A number of Brother Romuald's victims were in court for the sentencing. One ex-student, from Marist Brothers Pagewood in Sydney, told Broken Rites later: "I was in court for the sentencing of Romuald. There were guys there from Marist Pagewood that I haven't spoken to for 47 years. Brother Romuald got his just deserves. However, he showed no emotion, no remorse, nothing. I guess he couldn't care less."

The police investigator for the Francis William Cable case was Detective Simon Grob, of the Newcastle Detectives Office.

Other schools

Broken Rites research indicates that, as well as working at the above-mentioned schools where these 19 victims were from (Hamilton, Maitland and Pagewood), Brother Francis William "Romuald" Cable also worked in other schools, including (and this is not a complete list):

St Vincent's Boys Home, Westmead, in western Sydney (late 1950s);

Marist Brothers Parramatta (in the early 1960s before transferring to Pagewood);

Marist Brothers Kogarah (from 1968 into the 1970s);

Marist Brothers Dundas (mid-1970s).

It is believed that Francis William Cable left the Marist Brothers (about 1978) and later worked for the Christian Brothers before retiring in 1989. Broken Rites is continuing its research about him.

Some more background

Brother Romuald Cable was one of 23 young trainee Brothers who took their "first vows" at the Marists' training institution at Mittagong (south-west of Sydney) in 1952. These 23 trainees included two others who, like Romuald Cable, ended up as convicted criminals — Brother Kostka Chute and Brother Oswald MacNamara. How many others in this bunch were a danger to boys?

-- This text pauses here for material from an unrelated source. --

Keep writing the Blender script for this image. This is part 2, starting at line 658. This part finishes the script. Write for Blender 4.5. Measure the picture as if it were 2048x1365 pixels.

Brother Romuald Cable should not be confused with any other Marist Brother in Australia who was given the saintly name "Romuald". The Marists in Australia were divided into two separate provinces: a northern province comprising New South Wales and Queensland (with its head office in Sydney); and a southern province (comprising Victoria, Tasmania, South Australia and Western Australia (with its head office in Melbourne). Romuald Cable belonged to the northern province. The southern province a different Brother who, also, was given the name "Romuald".